Professor de Direito Tributário da Faculdade Armando Álvares Penteado, o ex-conselheiro do Carf German San Martín também avalia a maior vinculação das súmulas de forma positiva. “Isso não é bom para o contribuinte ou para a Fazenda – é bom para ambos”, lembrou o professor. “Sempre achei irracional que algumas súmulas estivessem presentes em portarias e outras não. Como ela não era vinculante para a administração pública, não era para a DRJ”, acrescentou. Com isso, temas pacíficos no tribunal administrativo em Brasília ainda eram autuados na primeira instância em todo o território nacional.
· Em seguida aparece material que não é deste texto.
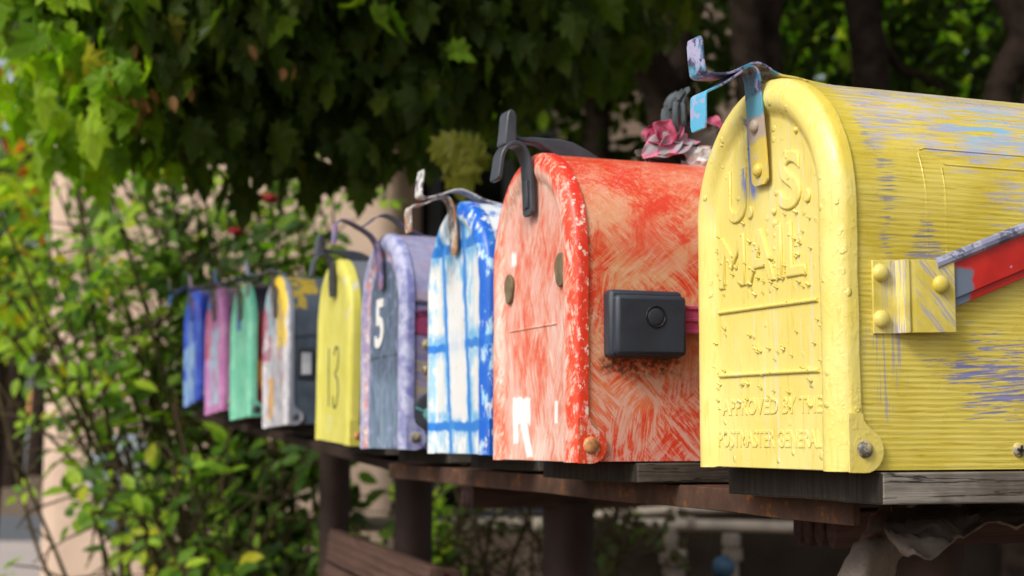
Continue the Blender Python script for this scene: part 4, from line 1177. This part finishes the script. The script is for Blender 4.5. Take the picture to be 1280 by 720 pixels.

O professor lembrou do exemplo do estado de São Paulo, onde os enunciados do contencioso tributário são automaticamente seguidos pela administração pública. Com base na interpretação do Código Tributário Nacional (CTN), segundo San Martin, “essa força vinculante da súmula está prevista na qualidade de legislação tributária. Isso se torna praticamente um ato normativo da Receita e que, em tese, é como se fosse lei por parte da administração”.
A sócia do Andrade Advogados, Camila Akemi Pontes, analisa uma peculiaridade da decisão. “As súmulas que faltam ao efeito vinculante são aquelas mais favoráveis ao contribuinte – o que dá à PGFN e a Receita a chance de discussão sobre o tema”, lembrou a tributarista. Segundo Camila, “a Fazenda está dispensada de recorrer nas súmulas que são favoráveis ao contribuinte – porém elas são a minoria das súmulas vinculadas”.
Já para o sócio e head de tributário do Duffles e Polycarpo Advogados, Paulo Cesar Velloso Quaglia, a medida não chega a ser uma surpresa. “De fato, o que estamos verificando nos últimos anos, por parte do Ministério da Fazenda e do próprio Carf, é que cada vez mais o Estado procura ter sob seu controle os Processos Administrativos Fiscais”, afirmou o tributarista.
Porém, Quaglia acredita que a medida pode levar os contribuintes a procurar mais o Judiciário. “[A portaria] é motivo de preocupação pelos contribuintes, que talvez não se sintam tão seguros no âmbito administrativo e fiscal, como se sentiram anteriormente. Cada vez mais os contribuintes podem buscar a esfera judicial para dirimir as pendências judiciais”, ponderou.